Jeremy’s socialism for the 21st century is catnip to the hall. But is that what the country will want? These ideas are lovely. There is no question. But they are also expensive.

When we were last in Liverpool in 2011, Ed Miliband delivered his infamous “predator producer” speech which I helped write which was all about responsible capitalism. The idea was noble, right and has endured with even the Tories trying to ape the sentiment – but it was shot down in flames and the rest is history.

The question I often grapple with is: were we too bold or not bold enough when it came to what the public wanted? That is the central exam question for Labour politics now, and in an age of political disruption there is an argument that nothing is guaranteed anymore. Only time will tell.



On the journey back to the station, my taxi driver/one man focus group offers me his very lively analysis.

He hates Tony Blair and anyone who had anything to do with him. He hates them New Labour idiots. He hates people who voted for Brexit. Liverpool is about the docks and that means welcoming the world to the city. He hates the MPs who bitch about Corbyn. He hates the Tories. Natch.

Now for the positives. He loves Corbyn. He loves that Labour stands for something again. He loves that the party reminds him of what it was like in his dad’s day. He loves feeling proud that Labour has a socialist leader. Does he think we’re going to win? Not a chance. But he would rather we go down with pride.

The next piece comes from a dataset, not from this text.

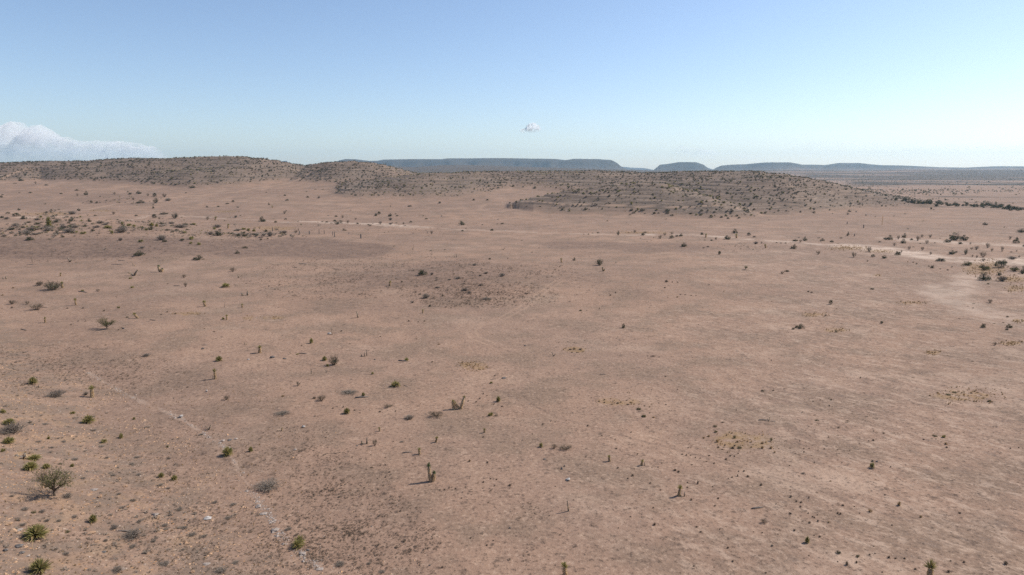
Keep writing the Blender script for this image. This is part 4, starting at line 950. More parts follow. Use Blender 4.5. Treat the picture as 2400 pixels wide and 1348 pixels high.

He offered me one final important piece of analysis as he hauled my suitcase out the cab. “****ing hell love. Wharr’ve got in here? Sort your packing out for ****’s sake.”

Wise man.

Looking back, the overall mood of conference was subdued and quiet. Even the bars were quiet. You didn’t even have to wait that long for a drink at the Pullman. Disgraceful.

There were no queues to get in to the secure zone and very little security. As one lifelong member who has been coming for over 30 years quipped: “Why on earth would anyone want to attack us when we’re doing such a good job of it ourselves?”